2. This American Life

This weekly hour-long radio program, hosted by Ira Glass, covers a range of themes—babysitting, traveling, camp stories, war… the list is endless. This podcast is great because you end up learning a lot about current affairs or social phenomena without really feeling like you’re putting in work. The wide variety of themes guarantees that you can bring up a podcast you listened to in a dinner table conversation or use one of the findings to back up a claim in your research paper! Plus, if you go to its official website, it has animated videos that bring to life the themes it covers.

Podcasts you may also like: Radiolab, Invisibilia, Still Processing

3. Freakonomics

If you’re majoring in economics or sociology, drop everything and start listening to this podcast. If you aren’t, don’t drop everything, but still listen to this podcast. Freakonomics is an American public radio program covering a wide range of socioeconomic topics to appeal to a more general audience. Hosted by Stephen Dubner, the podcast includes topics such as how to hack the World Bank, how to be happy, and how to accurately guess how many jelly beans are in a jar. Freakonomics will not only help you inside the classroom, but also outside of it. You will find yourself referring to its many topics at a party or even during a heated debate. If you’re intrigued by the concept but can’t stand podcasts, then you’re in luck, because Freakonomics has a print version of some of the best podcasts they’ve aired!

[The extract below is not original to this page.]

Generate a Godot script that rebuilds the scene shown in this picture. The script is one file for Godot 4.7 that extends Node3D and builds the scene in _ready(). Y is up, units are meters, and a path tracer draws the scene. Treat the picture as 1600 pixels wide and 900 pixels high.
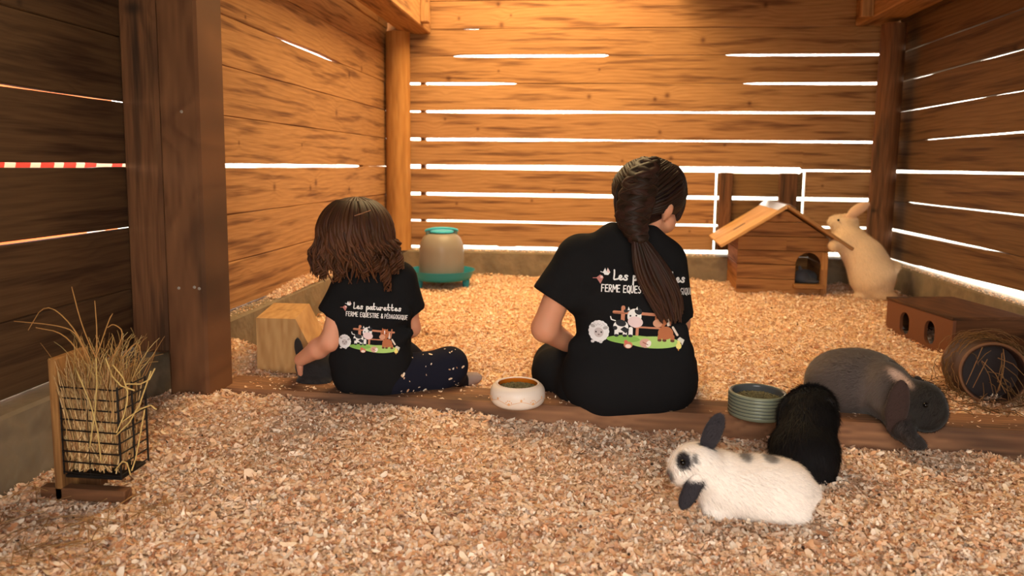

Check them out here.

Podcasts you may also like: Hidden Brain, The Daily

4. Serial

If you are obsessed with thriller/suspense shows like BBC’s Sherlock or find yourself binge-watching the Ted Bundy Tapes, you will love Serial. The podcast is hosted by Sarah Koenig. The first season centers around the murder of high schooler Hae Min Lee. The suspect? Her boyfriend, Adnan Syed. Season 2 follows ex-Taliban captive Bowe Bergdahl’s capture and ultimate release. Hooked already? Us too. Be warned though, this podcast is binge-worthy, so don’t start it on a day you have a lot of work.

Podcasts you may also like: S-Town, Up and Vanished

5. Modern Love

A personal favorite, this podcast, hosted by Meghna Chakrabarti, features pieces from the popular New York Times column, written by those who have come face-to-face with love, loss, or redemption. You’ll hear about Tinder dates gone wrong, unrequited love, and coping with loss after death. These essays are read aloud by acclaimed actors, adding a dimension of zest to the readings. The stories will always leave you feeling warm and satisfied. A must-listen for romantics and cynics alike. Or, get hooked to the NYT column if you prefer reading over listening.